Фовизм в ту пору достиг своего апогея. Шел 1904 год»… И дальше живописное и очень верное описание Лувра с его сонмищем копиистов и посетителей без гроша в кармане:
«В Лувре, наряду с Линаре, было несколько странных копиистов, писавших красным и синим все свои картины. Какая-то дама копировала картины Коро, расцвечивая их всеми цветами радуги как в свету, так и в тенях. Художники братались с бродягами, которые, втянув голову в плечи, грелись в салоне Карре, устроившись между „Браком в Кане“[105] и „Архангелом Михаилом“ Рафаэля, совершенно не замечая красот живописи. В то время, хотя это и была архибуржуазная эпоха, несчастные могли бесплатно греться по соседству с шедеврами, и никого это не шокировало».
Матисс был обязан всем только самой жизни и старым мастерам, тем, которых он сам выбрал и взял себе в учителя.
Никогда Анри Матисс не отрекался, подобно многим так называемым революционерам, от старых мастеров, и похвала Амбруаза Воллара, адресованная Ренуару, может равным образом относиться и к создателю «Радости жизни»: «Какой превосходный пример подает молодым художникам их старший товарищ: он обращается к школе старых мастеров в то время, как некоторые из них требуют сожжения Лувра!» Да и сам Анри Матисс, говоря о Сезанне, думал о себе, когда отмечал влияние Лувра на мастера «Святой Виктории».
«Я так и слышу, как папаша Писсарро восклицает у Независимых перед прекраснейшим натюрмортом Сезанна, где изображен хрустальный графин с водой в стиле Наполеона III в голубой гамме: „Совсем как у Энгра“.[106]
Вначале я был удивлен, а потом пришел к мнению, что он прав, и продолжаю так думать. Сам Сезанн, однако, говорил исключительно о Делакруа и Пуссене.
Некоторые художники моего поколения посещали старых мастеров Лувра, куда их водил Гюстав Моро, прежде чем познакомились с импрессионистами. На улицу Лаффит [107] они отправились позднее, но пока еще только для того, чтобы увидеть у Дюран-Рюэля [108] знаменитый „Вид Толедо“ и „Восхождение на Голгофу“ Греко, а также несколько портретов Гойи и „Давида и Саула“ Рембрандта.

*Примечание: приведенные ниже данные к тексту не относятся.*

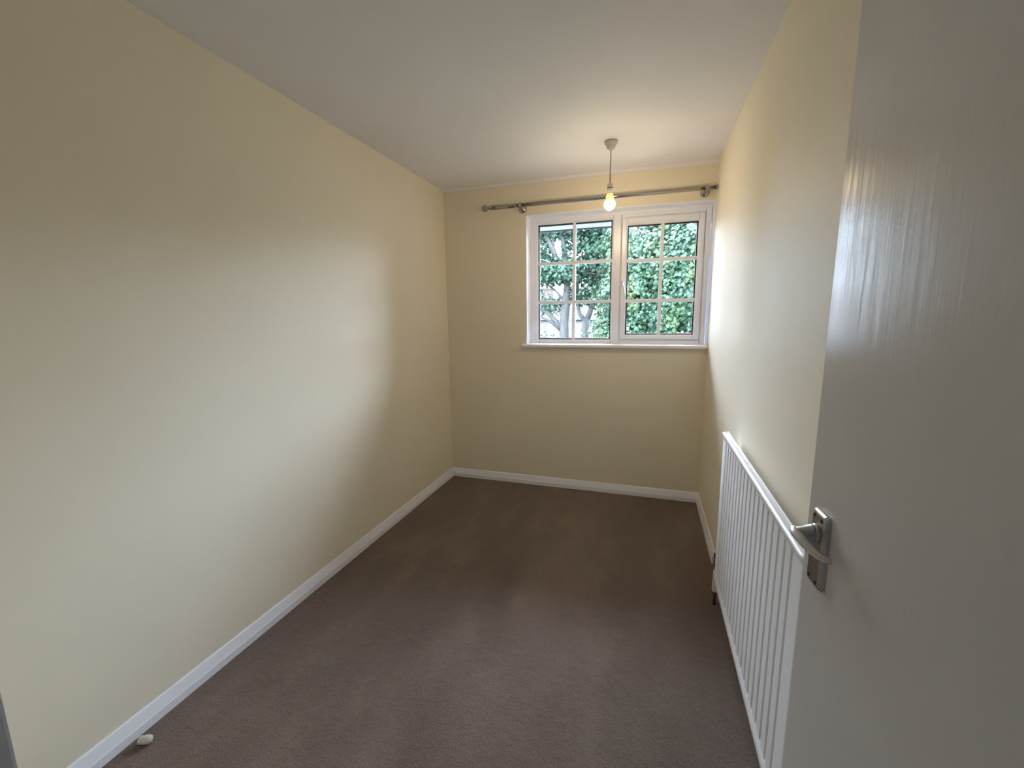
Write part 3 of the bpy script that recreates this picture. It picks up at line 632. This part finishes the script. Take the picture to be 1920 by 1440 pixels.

Когда Сезанн писал портрет Воллара, он проводил все послеобеденные часы за рисованием в Лувре. Вечерами, возвращаясь к себе, он заходил на улицу Лаффит [109] и говорил Воллару: „Вероятно, завтрашний сеанс будет удачным: я доволен тем, что мне удалось сегодня сделать в Лувре“. Посещения Лувра помогали ему взглянуть как бы со стороны на то, что было сделано утром, — условие, необходимое для правильной оценки художником работы, проделанной накануне».[110]
«ВЫХОДИТЕ НА УЛИЦУ»
Впрочем, молодому художнику не угрожала опасность задохнуться в стенах мастерской и музея. Сам Гюстав Моро постоянно внушал своим ученикам, служа тому живым примером: «Не замыкайтесь в музее, выходите на улицу». Анри Матисс и его соученик Альбер Марке претворяли этот прекрасный совет в жизнь.
Как встретились эти два больших художника еще до того, как начали совместную работу над гирляндами из лавровых листьев в Гран-Пале, Альбер Марке рассказал мне в своей прекрасной мастерской на улице Дофин, откуда открывается вид на Новый мост, остров Сите и дальше — на Самаритен и Сакре-Кёр.
«Впервые я увидел Матисса в Школе декоративных искусств.
Я еще не был с ним знаком, когда однажды староста объявил о приходе „мэтра“, имя которого давно предано забвению:
— Господа, снимите шляпы!
И тут раздался голос:
— Ну нет, я не могу этого сделать — тут повсюду сквозняки.
Это был Матисс. Следствием инцидента было его исключение из Школы на пятнадцать дней.
В Школу декоративных искусств Матисс ходил на занятия перспективой, готовясь к получению прав на преподавание рисунка. Я даже полагаю, что он успешно сдал экзамен, но предпочел впоследствии заняться кое-чем другим.
Я встретился вновь с Матиссом в Лувре. В то время я интерпретировал „Голгофу“ Веронезе и „Эхо и Нарцисса“ Пуссена; Матисс делал восхитительные копии „Охоты“ Карраччи и „Ската“ Шардена.
106
Эта сцена могла иметь место на одной из выставок Салона Независимых в 1899–1902 годах.